Валентин Моргенштерн

— Когда она узнает правду о тебе, она будет только презирать тебя.

— Нет, ты тот, кого она презирает. Я ее брат, она любит меня!

— Хорошо, Джонатан. Ты прав, извини.

— Ты думаешь, что виноват во всех бедах, постигших твою семью и друзей.

— Я действительно в них виноват.

— Ты прав.

— Да?

— Разумеется, ты причинил им вред ненамеренно. Но мы с тобой одинаковы — мы отравляем и губим всё, к чему испытываем любовь. И тому есть причина.

— Какая же?

— Наше предназначение — служить высшей цели, не отвлекаясь ни на какие соблазны. Забыв о служении цели, мы несём справедливую кару.

— Нам нужно уходить.

— Что случилось?

— Моя личность в институте была... раскрыта.

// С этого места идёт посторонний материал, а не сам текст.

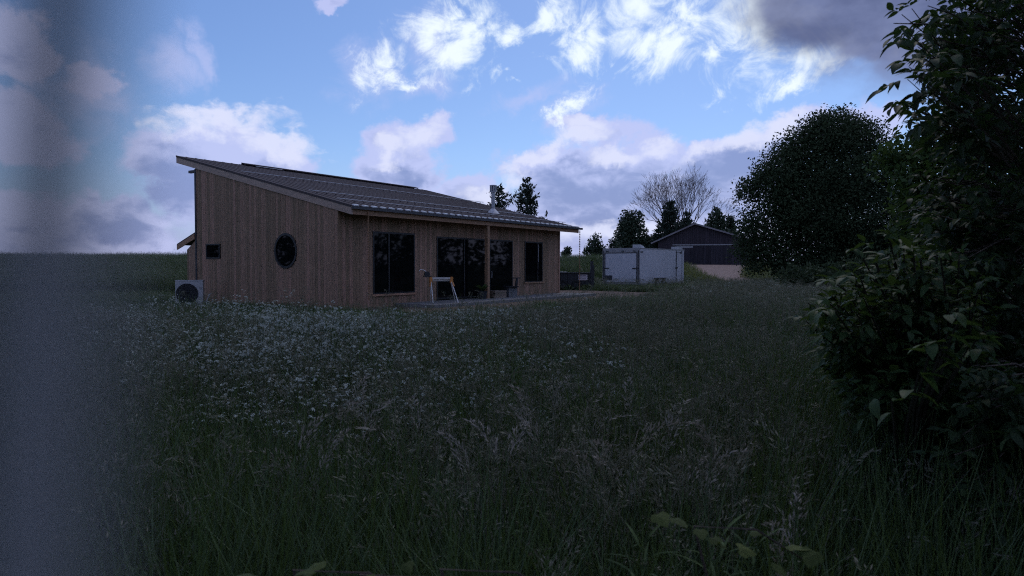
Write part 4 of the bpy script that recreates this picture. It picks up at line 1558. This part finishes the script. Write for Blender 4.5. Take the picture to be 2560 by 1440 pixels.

Предавать тяжело, а предавать ребенка — тяжело вдвойне.

Не сын был мне нужен. Солдат, воин. Я думал, что им станет Джонатан, однако в нем осталось слишком много от демона. Он рос жестоким, неуправляемым, непредсказуемым. Ему с самого детства недоставало терпения и участия, чтобы следовать за мной и вести Конклав по намеченному пути. Тогда я повторил эксперимент на тебе. И снова неудача. Ты родился слишком нежным, не в меру сострадательным. Чувствовал боль других как свою собственную. Ревел, когда умирали твои питомцы. Пойми, сын мой… я любил тебя за эти качества, и они же сделали тебя ненужным.

— Я всю жизнь оплакивал отца. Я думал, что он умер у меня на глазах.

— Ну, это ведь сделало тебя сильнее?

— Вау, отец года.

— Все стремились завладеть кубком, но цели у всех были глупыми.

— А у тебя — нет?

— Кубок поможет мне очистить нашу кровь. Так я спасу нашу расу.

— Вряд ли ты хорошо знаком с историей примитивных. Предупреждаю тебя: обычно все разговоры о чистоте расы очень плохо заканчиваются.

Никогда не показывай своих эмоций, эмоции означают слабость.